Had these scandals prompted all three men to resign, Republicans would’ve been awarded governorship of the state by default. (The rules of succession in Virginia hold that if the governor, lieutenant governor, and attorney general are unable to perform their governing duties, the Speaker of the House of Delegates takes over — in this case, Republican Kirk Cox.) But that didn’t happen. Instead, Northam weathered the storm, foremost because of the support, tacit and explicit, of black Virginians in the statehouse and the electorate. According to a Washington Post poll, 60 percent of black residents thought Northam should remain in office despite having appeared in blackface, a conclusion stemming no doubt from their well-earned fear at the possibility of GOP rule and its attendant hostility toward black civil rights.
But as I’ve written before, black Virginians’ power to hold Northam to a legislative agenda that advanced racial justice — if only to show gratitude for their support — was always limited. Democrats across the country benefit from knowing that nonwhite people have no serious alternative to them in the current two-party system. Northam promised to reorient his gubernatorial mission to prioritize these issues anyway, meeting with black legislators about how to support their agendas and announcing a “listening tour” to “engage different communities in conversations about race.” And as a rhetorical device, it seems to have worked: No critical mass of Virginians committed to his ouster, and black Virginians appear to have settled for the security of being spared Republican governance, if with little enthusiasm for Northam himself. “I’m not gonna really grade the picture that much because I know … white people.
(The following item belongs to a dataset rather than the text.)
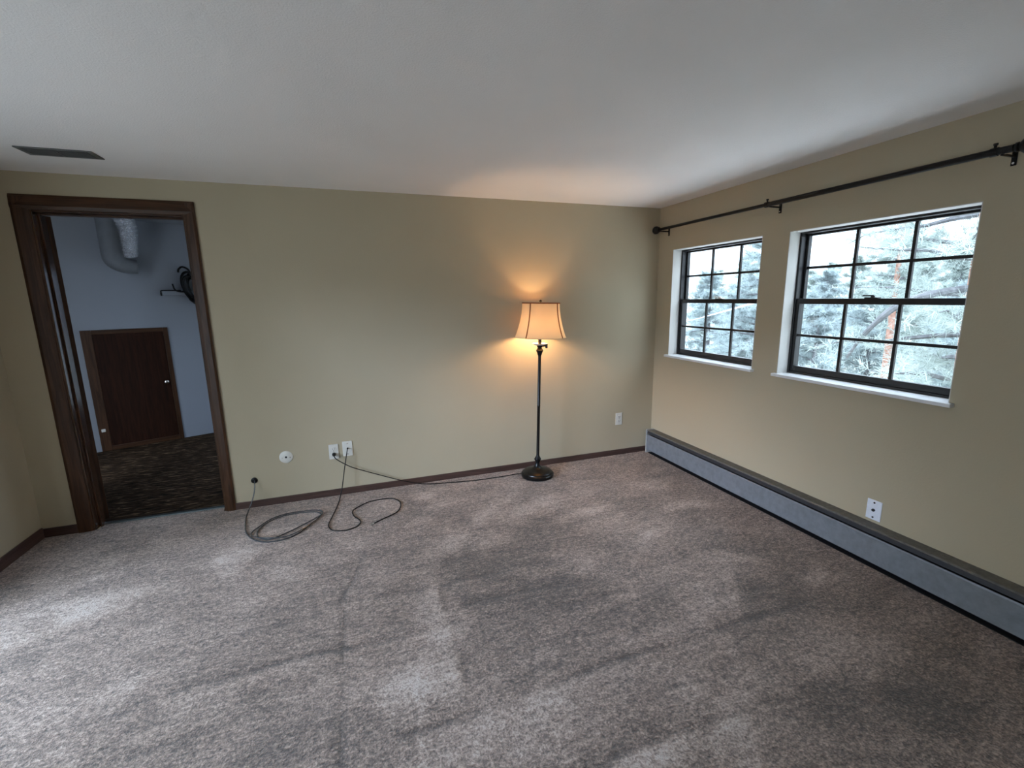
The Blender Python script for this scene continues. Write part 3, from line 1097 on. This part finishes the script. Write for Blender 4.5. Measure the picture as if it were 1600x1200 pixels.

It’s not a new thing,” David Wright, a black Army veteran and Virginian, told CNN of the governor’s transgressions.
But Northam’s recent conduct has cast doubt on whether this uneasy peace is sustainable and raises questions about how much longer black voters will feel compelled to settle for his ilk. On Monday — less than a month after Democrats recaptured the General Assembly, ushering in a united Democratic government in Virginia for the first time in 26 years — Northam assured his revenue advisory council that he doesn’t support repealing the state’s so-called “right-to-work” law and thereby empowering a dwindling labor movement. “I can’t foresee Virginia taking actions [that would include such an effort],” he told the group of business leaders, according to the Richmond Times-Dispatch. This was music to their ears. The aim of right-to-work laws is — and has been since their advent in the 1940s — to debilitate labor unions by cutting off vital streams of revenue.
Unions rely on dues from members to fund their work, which includes advocating for desirable labor conditions, higher wages, and other protections in disputes between workers and employers. As such, many union contracts compel workers hired into unionized workplaces to join them as paying members, the rationale being that even those who aren’t ardent union supporters will still enjoy the bounties of union representation. If left unfunded, unions would fold and expose workers to the often-exploitative devices of their employers. Knowing this, many business interests — backed most often legislatively by Republicans but by some Democrats as well — have advocated successfully for state laws, cast as protecting the “right to work” without having to join a union, that prohibit agreements between unions and employers that would require workers to join a union as a condition of receiving union benefits.
These laws have been costly not just for workers but for the Democratic Party and American democracy in general. Virginia’s minimum wage is $7.25 an hour. Northam has said it needs to go up, but he won’t clarify when or by how much. And as my colleague Eric Levitz has argued, unions have traditionally served as key channels for workers to take control of their economic prospects, boosting wages, fostering organizing, and increasing voter turnout on behalf of causes that further their material interests rather than inflame their prejudices — which has traditionally led to electoral victories for Democrats. In other words, Northam and his soon-to-be-united government could boost workers’ economic outlooks and his party’s own electoral fortunes at the same time. That he has chosen to court business interests instead is a gift to CEOs and Republicans seeking to preserve their waning influence.
The black voters who chose graciously not to mobilize against Northam after his blackface scandal don’t want Republicans running the state of Virginia. Yet Northam’s refusal to protect unions is a surefire way to ensure that wages stay low, workers go comparatively unprotected, and — if recent research is any indication — voter turnout underwhelms, fewer working-class candidates run for office, and moneyed interests are prioritized to the detriment of others, all of which helps the GOP stay relevant and, should it regain power, continue its campaign of voter suppression and racist gerrymanders fairly unhindered. If the knocks against Republicans include that they’re flagrant bigots and hostile to the interests of working people, the Democratic governor in blackface who supports right-to-work laws doesn’t feel like the boldest swing in the other direction. Northam may be what black voters had to settle for with GOP rule looming at the end of a rapidly deteriorating chain of succession. But with Virginia in blue hands for the foreseeable future, it stands to reason that demanding better could bear real fruit.